* BEGIN Material shown *

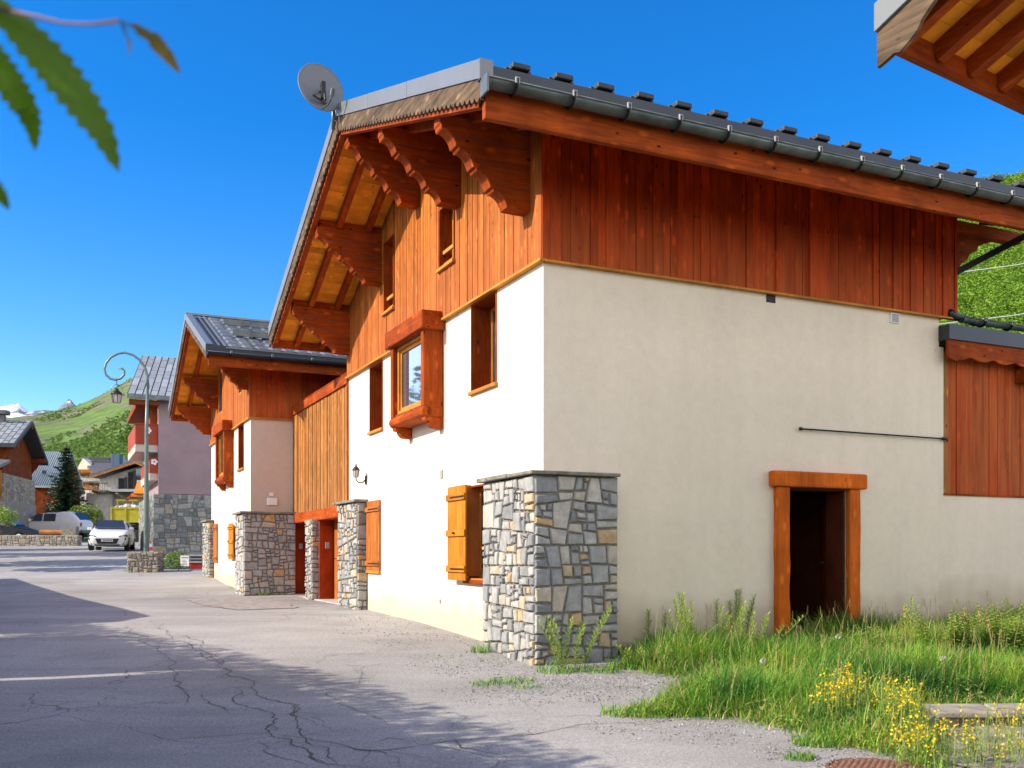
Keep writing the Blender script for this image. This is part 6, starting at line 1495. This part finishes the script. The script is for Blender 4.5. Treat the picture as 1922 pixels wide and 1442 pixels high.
# ================================================================== ACROSS THE STREET (outside the frame; shades the road)
def shade_house(name, label, p0, p1, h, depth, zb, seed):
    """house with its ridge along p0-p1; the ridge throws the shadow edge"""
    dx, dy = p1[0] - p0[0], p1[1] - p0[1]; L = math.hypot(dx, dy); rot = math.atan2(dy, dx); T = Thing(name, label, 'house', p0[0], p0[1], rot, zb)
    hw = depth / 2
    m = MB(); m.prism([(0.4, -hw, zb - .5), (0.4, hw, zb - .5), (0.4, hw, zb + h - 1.6), (.4, 0, zb + h - .2), (0.4, -hw, zb + h - 1.6)], (L - .8, 0, 0)); m.build('wall', 'plaster', T)
    m = MB()
    for s in (1, -1): m.prism([(0, 0, zb + h), (0, s * (hw + .7), zb + h - 1.9), (0, s * (hw + .7), zb + h - 2.1), (0, 0, zb + h - .2)], (L, 0, 0))
    m.build('roof', 'slate', T)
    n = int(L / 2.6)
    for i in range(n):
        x = 1.2 + i * 2.6; m = MB(); m.box(x, x + .9, -hw - .03, -hw + .02, zb + 1.0, zb + 2.2); m.build('window', 'pane_dark', T)
    return T
k = 1.0 / .62
def src(gx_, gy_, h):    # where an edge h above the ground must stand to throw its shadow on (gx_,gy_)
    d = Vector((SUNV.x, SUNV.y, 0)) / SUNV.z * h; return (gx_ + d.x, gy_ + d.y)
a, b = src(-5.9, 15.2, 5.6), src(-13.6, 27.0, 5.6)
shade_house('neighbour_house', 'cream house across the street with slate roof', a, b, 5.6, 6.0, -1.2, 1)
# garden hedge and small trees in front of it, nearer the camera
T = Thing('tall_hedge', 'tall ragged hedge across the street, outside the view', 'hedge', 0, 0, 0, -1.5, sub=src(-2, 10, 3.7))
m, mc = MB(), MB(); line = [(-7.9, 17.2, 4.9), (-6.9, 15.6, 4.8), (-5.3, 13.6, 4.3), (-3.7, 12.0, 4.0), (-2.1, 10.1, 3.7), (-.9, 8.1, 3.5), (.1, 6.4, 3.4), (1.2, 4.2, 3.4), (2.2, 2.0, 3.4), (3.2, -1, 3.4)]
for (x1, y1, h1), (x2, y2, h2) in zip(line, line[1:]):
    n_ = max(2, int(math.hypot(x2 - x1, y2 - y1) / .42))
    for j in range(n_):
        t_ = j / n_; gx_, gy_, hh_ = x1 + (x2 - x1) * t_, y1 + (y2 - y1) * t_, h1 + (h2 - h1) * t_ + .25 * mnoise.noise(Vector((gx_ if False else j * 1.7 + x1, y1, 0)))
        hh_ += .45; q = src(gx_ + .55, gy_, hh_); slit = min(abs(gy_ - 13.85), abs(gy_ - 10.95)) < .27  # slits shaped to let light strips fall on the road
        if not slit: mc.lathe((q[0] - .3, q[1], -1.5), [(.35, 0), (.4, hh_ * .5), (.36, hh_ - .35), (.0, hh_ - .15)], 9)
        for zz_ in (() if slit else (.12, .3, .5, .68, .84)): leafcloud(m, (q[0] - .3, q[1], -1.5 + hh_ * zz_), .7, .36, hh_ * .17, 110, .06)
        leafcloud(m, (q[0] - .1, q[1], -1.5 + hh_ - .3), .6, .45, .42, 420, .055)
mc.build('shadow_core', 'conifer', T); m.build('foliage', 'tree_leaf', T)  # unseen solid core added to close the hedge's shadow
for i, (x, y) in enumerate(((-22, 31), (-27, 38), (-33, 44))): tree(['tall tree just behind the house across the street', 'middle one of the tall trees across the street', 'farthest tall tree across the street'][i], x, y, -1, 9.3, 3.2, n=4500, ls=.2, seed=60 + i, group='tall trees across the street')
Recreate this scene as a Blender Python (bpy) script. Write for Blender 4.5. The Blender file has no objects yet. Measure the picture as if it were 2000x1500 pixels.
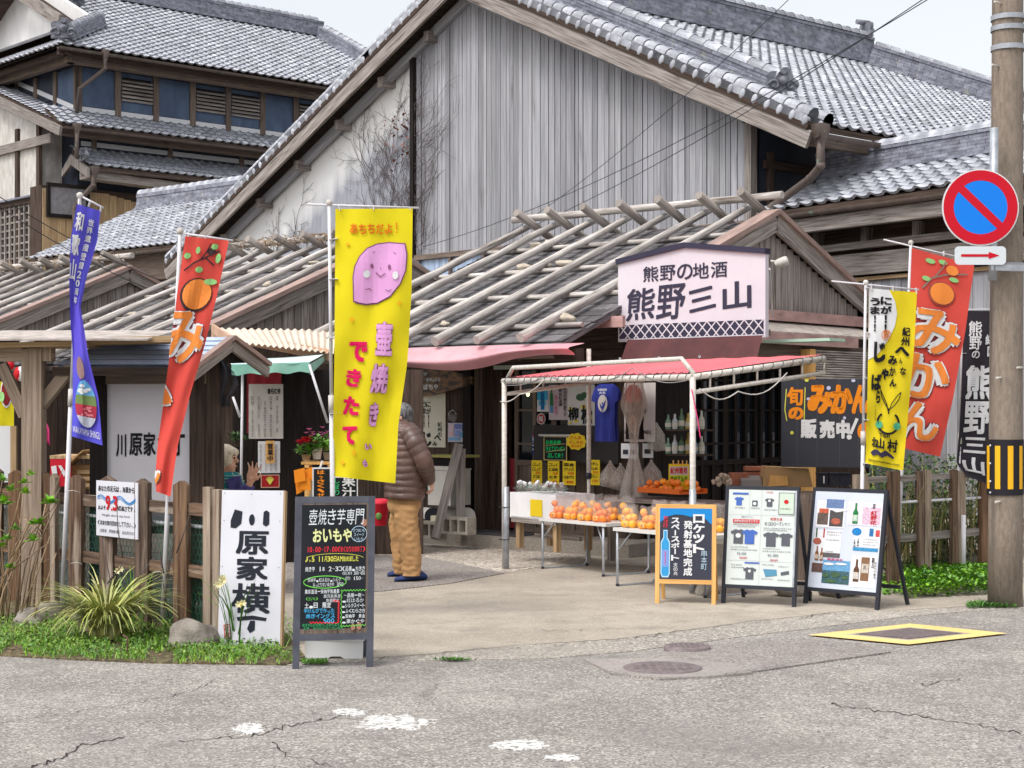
import bpy, bmesh, math, random
from mathutils import Vector as V, Matrix as Mx, noise as NZ
random.seed(7)
R = random.random
def U(a, b): return random.uniform(a, b)
rad = math.radians
sc = bpy.context.scene
COL = sc.collection
# ------------------------------------------------------------------ camera, sky, sun
F, CX, HY, EYE = 3300.0, 1000.0, 796.0, 1.6
cam = bpy.data.cameras.new('camera'); camo = bpy.data.objects.new('camera', cam); COL.objects.link(camo)
camo.location = (0, 0, EYE); camo.rotation_euler = (rad(90), 0, 0)
cam.sensor_width = 36; cam.lens = F/2000*36; cam.shift_y = (HY-750)/2000; cam.clip_start = .1; cam.clip_end = 2000
sc.camera = camo
SUN_EL, SUN_ROT = rad(58), rad(222)
wd = bpy.data.worlds.new('World'); sc.world = wd; wd.use_nodes = True
wn = wd.node_tree; wn.nodes.clear()
sky = wn.nodes.new('ShaderNodeTexSky'); sky.sky_type = 'NISHITA'; sky.sun_disc = False
sky.sun_elevation = SUN_EL; sky.sun_rotation = SUN_ROT; sky.air_density = 1.0; sky.dust_density = 4.0; sky.ozone_density = 1.0
bg = wn.nodes.new('ShaderNodeBackground'); bg.inputs[1].default_value = .15
wo = wn.nodes.new('ShaderNodeOutputWorld')
hsv = wn.nodes.new('ShaderNodeHueSaturation'); hsv.inputs['Saturation'].default_value = .22; hsv.inputs['Value'].default_value = 1.45   # thin overcast: the blue is greyed out
wn.links.new(sky.outputs[0], hsv.inputs['Color']); wn.links.new(hsv.outputs[0], bg.inputs[0]); wn.links.new(bg.outputs[0], wo.inputs[0])
sl = bpy.data.lights.new('sun', 'SUN'); sl.energy = .95; sl.angle = rad(13); sl.color = (1, .965, .92)
so = bpy.data.objects.new('sun', sl); COL.objects.link(so)
sd = V((math.sin(SUN_ROT)*math.cos(SUN_EL), math.cos(SUN_ROT)*math.cos(SUN_EL), math.sin(SUN_EL)))
so.rotation_euler = sd.to_track_quat('Z', 'Y').to_euler(); so.location = sd*60
sc.view_settings.view_transform = 'Standard'; sc.view_settings.look = 'None'
sc.view_settings.gamma = 1; sc.view_settings.exposure = 0.27; sc.view_settings.use_curve_mapping = False
sc.cycles.max_bounces = 6; sc.cycles.transparent_max_bounces = 12; sc.cycles.use_denoising = True

# ------------------------------------------------------------------ helpers
CAM = V((0, 0, EYE))
def ray(px, py): return V(((px-CX)/F, 1, -(py-HY)/F))
def P(px, py, Y): return CAM + ray(px, py)*Y
def G(px, py, z=0): return CAM + ray(px, py)*((EYE-z)*F/(py-HY))
def on(px, py, o, n):
    d = ray(px, py); return CAM + d*((o-CAM).dot(n)/d.dot(n))
class Fr:
    def __init__(s, x, y, th, z=0):
        s.o = V((x, y, z)); t = rad(th); s.u = V((math.cos(t), -math.sin(t), 0)); s.b = V((math.sin(t), math.cos(t), 0)); s.z = V((0, 0, 1))
    def p(s, a, b, z=0): return s.o + s.u*a + s.b*b + s.z*z
    def ua(s, px, b):      # the a at which the pixel column px meets the line b = const
        t = (px-CX)/F; q = s.o + s.b*b
        return (t*q.y - q.x)/(s.u.x - t*s.u.y)
    def ub(s, px, a):
        t = (px-CX)/F; q = s.o + s.u*a
        return (t*q.y - q.x)/(s.b.x - t*s.b.y)
def hsh(a, b=.3, c=.7): return NZ.noise(V((a*1.37+3.1, b*1.37+3.1, c*1.37+3.1)))
class MB:
    def __init__(s): s.v = []; s.f = []; s.uv = []; s.mi = []; s.sm = []
    def add(s, vs, fs, uvs=None, m=0, smooth=False):
        k = len(s.v); s.v += [tuple(x) for x in vs]
        for i, f in enumerate(fs):
            s.f.append([k+j for j in f]); s.uv.append(uvs[i] if uvs else [(vs[j][0]+vs[j][1], vs[j][2]) for j in f]); s.mi.append(m); s.sm.append(smooth)
        return s
    def slab(s, o, ex, ey, ez, m=0):     # parallelepiped from corner o with three edge vectors
        L = [ex.length, ey.length, ez.length]; lo = L.index(max(L)); r1, r2 = R()*9, R()*9
        c = [(i, j, k) for i in (0, 1) for j in (0, 1) for k in (0, 1)]
        vs = [o + ex*i + ey*j + ez*k for i, j, k in c]
        fs = [(0, 1, 3, 2), (4, 6, 7, 5), (0, 4, 5, 1), (2, 3, 7, 6), (0, 2, 6, 4), (1, 5, 7, 3)]; ax = [0, 0, 1, 1, 2, 2]
        uvs = []
        for f, a in zip(fs, ax):
            o2 = [i for i in (0, 1, 2) if i != a]
            vi = lo if lo in o2 else o2[1]; ui = o2[0] if o2[1] == vi else o2[1]
            uvs.append([(c[j][ui]*L[ui]+r1+a*.37, c[j][vi]*L[vi]+r2) for j in f])
        if ex.cross(ey).dot(ez) < 0: fs = [f[::-1] for f in fs]; uvs = [q[::-1] for q in uvs]
        s.add(vs, fs, uvs, m); return s
    def box(s, c, sx, sy, sz, fr=None, m=0):  # centred in x, y; c.z the bottom
        u = fr.u if fr else V((1, 0, 0)); b = fr.b if fr else V((0, 1, 0))
        return s.slab(V(c)-u*sx/2-b*sy/2, u*sx, b*sy, V((0, 0, sz)), m)
    def beam(s, p0, p1, w, h, up=V((0, 0, 1)), m=0):
        p0 = V(p0); p1 = V(p1); d = p1-p0; sd_ = d.cross(up)
        if sd_.length < 1e-6: sd_ = d.cross(V((0, 1, 0)))
        sd_.normalize(); n = sd_.cross(d).normalized()
        return s.slab(p0-sd_*w/2-n*h/2, d, sd_*w, n*h, m)
    def tube(s, pts, r, n=8, m=0, cap=True, wob=0, smooth=True):
        pts = [V(p) for p in pts]; rs = r if isinstance(r, (list, tuple)) else [r]*len(pts)
        vs = []; L = 0; ls = []; r0 = R()*9; pr = None
        for i, p in enumerate(pts):
            t = (pts[min(i+1, len(pts)-1)]-pts[max(i-1, 0)]).normalized()
            if pr is None: pr = t.orthogonal().normalized()
            pr = (pr - t*pr.dot(t)).normalized(); q = t.cross(pr)
            if i: L += (pts[i]-pts[i-1]).length
            ls.append(L)
            for j in range(n):
                a = 2*math.pi*j/n; rr = rs[i]*(1+wob*hsh(i*1.7, j*2.3, r0))
                vs.append(p + (pr*math.cos(a)+q*math.sin(a))*rr)
        fs = []; uvs = []
        for i in range(len(pts)-1):
            for j in range(n):
                j2 = (j+1) % n; fs.append((i*n+j, i*n+j2, (i+1)*n+j2, (i+1)*n+j))
                c = 2*math.pi*max(rs)/n
                uvs.append([(j*c+r0, ls[i]+r0), ((j+1)*c+r0, ls[i]+r0), ((j+1)*c+r0, ls[i+1]+r0), (j*c+r0, ls[i+1]+r0)])
        s.add(vs, fs, uvs, m, smooth)
        if cap:
            k = len(s.v)-len(vs)
            for e, rev in ((0, True), (len(pts)-1, False)):
                ids = [k+e*n+j for j in range(n)]
                if rev: ids = ids[::-1]
                s.f.append(ids); s.uv.append([(math.cos(2*math.pi*j/n)*rs[e]*3, math.sin(2*math.pi*j/n)*rs[e]*.2) for j in range(n)]); s.mi.append(m); s.sm.append(False)
        return s
    def prism(s, poly, o, ex, ey, dp, m=0, ms=None):  # polygon (counter-clockwise seen along -dp) pushed by the vector dp
        n = len(poly); A = [o+ex*x+ey*y for x, y in poly]; B = [p+dp for p in A]; r1 = R()*5
        uvq = [(x+r1, y+r1) for x, y in poly]
        s.add(A+B, [list(range(n))[::-1], [n+i for i in range(n)]], [uvq[::-1], uvq], m)
        k = len(s.v)-2*n; d = dp.length
        for i in range(n):
            j = (i+1) % n; l = (A[j]-A[i]).length
            s.f.append([k+i, k+j, k+n+j, k+n+i]); s.uv.append([(r1, 0), (r1, l), (r1+d, l), (r1+d, 0)]); s.mi.append(m if ms is None else ms); s.sm.append(False)
        return s
    def grid(s, fn, nu, nv, m=0, smooth=True, su=1, sv=1):
        vs = [fn(i/nu, j/nv) for j in range(nv+1) for i in range(nu+1)]
        fs = []; uvs = []
        for j in range(nv):
            for i in range(nu):
                a = j*(nu+1)+i; fs.append((a, a+1, a+nu+2, a+nu+1))
                uvs.append([(i/nu*su, j/nv*sv), ((i+1)/nu*su, j/nv*sv), ((i+1)/nu*su, (j+1)/nv*sv), (i/nu*su, (j+1)/nv*sv)])
        return s.add(vs, fs, uvs, m, smooth)
    def lathe(s, prof, o, n=12, m=0, ax=None, smooth=True):
        ax = ax or Mx.Identity(3); o = V(o)
        def fn(u, v):
            k = v*(len(prof)-1); i = min(int(k), len(prof)-2); f = k-i
            r = prof[i][0]*(1-f)+prof[i+1][0]*f; z = prof[i][1]*(1-f)+prof[i+1][1]*f
            return o + ax @ V((r*math.cos(-u*2*math.pi), r*math.sin(-u*2*math.pi), z))
        return s.grid(fn, n, len(prof)-1, m, smooth)
    def sph(s, c, r, n=10, m=0, wob=0):
        c = V(c); r = V(r) if isinstance(r, (tuple, V)) else V((r, r, r)); q = R()*50
        def fn(u, v):
            a = -u*2*math.pi; b = (v-.5)*math.pi; d = V((math.cos(a)*math.cos(b), math.sin(a)*math.cos(b), math.sin(b)))
            k = 1+(wob*NZ.noise(d*1.3+V((q, q, q))) if wob else 0)
            return c + V((d.x*r.x*k, d.y*r.y*k, d.z*r.z*k))
        return s.grid(fn, n, max(4, n*2//3), m)
    def mesh(s, name, mats):
        me = bpy.data.meshes.new(name); me.from_pydata(s.v, [], s.f)
        ul = me.uv_layers.new(name='UVMap'); flat = []
        for q in s.uv:
            for a in q: flat += [a[0], a[1]]
        ul.data.foreach_set('uv', flat)
        me.polygons.foreach_set('material_index', s.mi); me.polygons.foreach_set('use_smooth', s.sm)
        for mt in (mats if isinstance(mats, (list, tuple)) else [mats]): me.materials.append(mt)
        me.update(); return me
def obj(name, mb, mats, parent=None, kind=None, label=None):
    me = mb.mesh(name, mats) if isinstance(mb, MB) else mb
    o = bpy.data.objects.new(name, me); COL.objects.link(o)
    if parent is not None:
        setp(o, parent)
    if kind: o['kind'] = kind
    if label: o['label'] = label
    return o
PINV = {}
def setp(o, parent): o.parent = parent; o.matrix_parent_inverse = PINV.get(parent.name, Mx.Identity(4))
def thing(name, label, cat, loc=(0, 0, 0), group=None):
    o = bpy.data.objects.new(name, None); COL.objects.link(o); o.location = loc; o.empty_display_size = .1
    o['label'] = label; o['category'] = cat
    if group: o['group'] = group
    PINV[o.name] = Mx.Translation(-V(loc)); return o
def solo(name, mb, mats, label, cat, group=None):
    o = obj(name, mb, mats); o['label'] = label; o['category'] = cat
    if group: o['group'] = group
    return o
def struct(name, mb, mats): return obj(name, mb, mats, kind='structure')
def copy_tree(root, loc, rz=0, label=None):
    r = root.copy(); COL.objects.link(r); r.location = loc; r.rotation_euler = (0, 0, rz)
    if label: r['label'] = label
    for ch in root.children:
        c = ch.copy(); COL.objects.link(c); c.parent = r
        for g in ch.children:
            d = g.copy(); COL.objects.link(d); d.parent = c
    return r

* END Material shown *

- _Stated task_
Reply with one number only, the count of lines above that hold the string "Blender".

- _Reply_
2